Leonid Meteor Shower: Best Sky Show Tuesday Predawn

In those regions, sky-watchers are advised to venture out away from bright city lights between 2 a.m. and 4 a.m. on the 17th, when they should see 30 to 50 meteors an hour.

(Find out how light pollution has changed our views of the night sky.)

But in Asia, the peak happens during predawn hours, so observers there will have a front row seat for this year's display. (See a NASA map of the 2009 Leonids' peak visibility.)

"Thanks to advances in computer power, since the 1990's we have been able to predict these upswings in activity," said William Cooke, head of NASA's Meteoroid Environment Office.

"This year there is going to be a Leonid strong outburst [during the peak], where the rates may race up to 300 per hour," Cooke said.

"But it may have a surprise in store, as well, and bring an unpredicted short peak at some point, so it's worth it for everyone [all around the world] to go out and look."

Leonids Shower a Temperamental Rock Star

The Leonids are so named because they seem to radiate from the constellation Leo, the lion, which rises above the northeastern horizon between 1 a.m. and 3 a.m., depending on your location.

Like other meteor showers, such as the Perseids and the Orionids, the Leonids happen when Earth plows through a trail of debris left in the wake of a comet orbiting the sun.

When a comet gets close to the sun, melting ice releases pieces of dust, most no larger than grains of sand. Earth annually crosses paths with the orbiting debris from some comets, and the grains burning up in our atmosphere create meteors.

(See pictures of the 2009 Perseids.)

Among the annual sky-shows, the Leonids shower is like a temperamental rock star: In most years it delivers a modest show, with rates of about 15 shooting stars an hour.

In other years, however, the Leonids can suddenly erupt in spectacular meteor storms, with rates of more than a thousand meteors an hour.

That's because the trail of comet debris that creates the Leonids is uneven.

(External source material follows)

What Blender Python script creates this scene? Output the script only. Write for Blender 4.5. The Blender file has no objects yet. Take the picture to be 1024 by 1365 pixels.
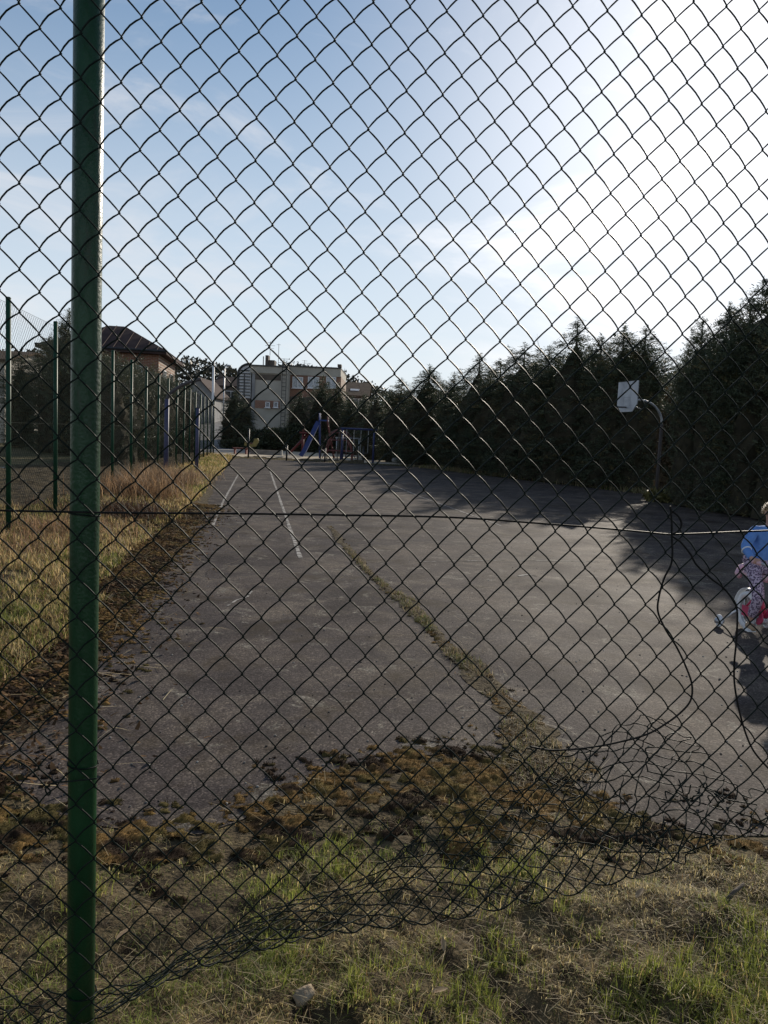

The parent comet, Tempel-Tuttle, nears the sun every 33 years, leaving behind fresh clumps of material.

"In exceptional cases, the Earth will dive right through a very fresh trail lain down by the comet, and rates will be truly astronomical." said Geza Gyuk, an astronomer at the Adler Planetarium in Chicago.

The Leonids shower of 1833, for example, saw as many as a hundred thousand meteors an hour—equal to an average of 30 meteors a second, Gyuk said.